[Your objective]: Keep only the lines from the top of the listing through the one with "random.seed(7)", and reproduce them unaltered.

[Source excerpt]:
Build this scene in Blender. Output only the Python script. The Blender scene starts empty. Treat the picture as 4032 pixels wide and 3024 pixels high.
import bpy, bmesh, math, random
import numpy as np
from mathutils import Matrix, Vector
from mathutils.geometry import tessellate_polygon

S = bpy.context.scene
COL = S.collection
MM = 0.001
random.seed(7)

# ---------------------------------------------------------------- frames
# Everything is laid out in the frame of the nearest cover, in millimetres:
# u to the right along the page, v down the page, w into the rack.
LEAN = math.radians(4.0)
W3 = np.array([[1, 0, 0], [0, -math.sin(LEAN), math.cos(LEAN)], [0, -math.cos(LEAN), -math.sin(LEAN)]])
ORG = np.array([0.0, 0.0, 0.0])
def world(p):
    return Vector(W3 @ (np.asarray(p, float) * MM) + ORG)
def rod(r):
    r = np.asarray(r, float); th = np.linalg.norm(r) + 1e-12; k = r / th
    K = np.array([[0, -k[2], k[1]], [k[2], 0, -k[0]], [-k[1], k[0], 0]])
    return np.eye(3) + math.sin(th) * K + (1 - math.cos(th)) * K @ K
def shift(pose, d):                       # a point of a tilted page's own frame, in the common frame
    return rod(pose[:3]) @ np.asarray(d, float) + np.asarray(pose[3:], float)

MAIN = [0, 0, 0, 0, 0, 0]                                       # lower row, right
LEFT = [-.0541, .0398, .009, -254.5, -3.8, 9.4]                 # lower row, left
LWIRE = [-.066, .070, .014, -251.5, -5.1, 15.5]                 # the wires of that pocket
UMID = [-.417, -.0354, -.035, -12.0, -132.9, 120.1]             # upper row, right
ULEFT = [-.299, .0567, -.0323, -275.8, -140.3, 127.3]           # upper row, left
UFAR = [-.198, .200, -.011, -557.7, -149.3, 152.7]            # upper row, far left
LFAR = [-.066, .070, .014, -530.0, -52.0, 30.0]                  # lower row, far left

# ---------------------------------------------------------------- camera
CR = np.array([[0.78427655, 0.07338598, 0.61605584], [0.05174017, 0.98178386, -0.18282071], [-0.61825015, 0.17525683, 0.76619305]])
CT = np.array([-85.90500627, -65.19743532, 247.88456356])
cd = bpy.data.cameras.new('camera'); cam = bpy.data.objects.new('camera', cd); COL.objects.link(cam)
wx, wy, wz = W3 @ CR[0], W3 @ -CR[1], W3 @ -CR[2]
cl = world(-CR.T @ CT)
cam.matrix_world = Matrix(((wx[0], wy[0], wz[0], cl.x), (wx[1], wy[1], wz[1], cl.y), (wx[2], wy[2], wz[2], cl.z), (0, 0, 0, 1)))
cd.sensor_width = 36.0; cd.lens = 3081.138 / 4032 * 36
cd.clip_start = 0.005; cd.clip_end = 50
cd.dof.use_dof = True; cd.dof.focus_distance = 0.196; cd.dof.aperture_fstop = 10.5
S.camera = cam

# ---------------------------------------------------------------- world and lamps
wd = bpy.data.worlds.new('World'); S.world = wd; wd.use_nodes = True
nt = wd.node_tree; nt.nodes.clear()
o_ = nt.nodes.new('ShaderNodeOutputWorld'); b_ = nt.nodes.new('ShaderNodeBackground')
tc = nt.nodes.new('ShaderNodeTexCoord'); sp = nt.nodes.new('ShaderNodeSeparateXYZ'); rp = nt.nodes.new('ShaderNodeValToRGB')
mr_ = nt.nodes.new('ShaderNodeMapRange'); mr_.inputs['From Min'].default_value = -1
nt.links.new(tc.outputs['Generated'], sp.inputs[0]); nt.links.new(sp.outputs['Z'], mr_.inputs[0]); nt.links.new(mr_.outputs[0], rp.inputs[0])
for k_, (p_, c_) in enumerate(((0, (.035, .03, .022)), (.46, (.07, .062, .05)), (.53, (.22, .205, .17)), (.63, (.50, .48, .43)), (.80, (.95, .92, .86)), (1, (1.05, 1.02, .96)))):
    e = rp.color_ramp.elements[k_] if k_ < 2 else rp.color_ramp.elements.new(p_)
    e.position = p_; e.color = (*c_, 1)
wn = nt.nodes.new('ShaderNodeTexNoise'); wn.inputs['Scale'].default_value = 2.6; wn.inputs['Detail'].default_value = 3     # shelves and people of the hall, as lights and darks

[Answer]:
Build this scene in Blender. Output only the Python script. The Blender scene starts empty. Treat the picture as 4032 pixels wide and 3024 pixels high.
import bpy, bmesh, math, random
import numpy as np
from mathutils import Matrix, Vector
from mathutils.geometry import tessellate_polygon

S = bpy.context.scene
COL = S.collection
MM = 0.001
random.seed(7)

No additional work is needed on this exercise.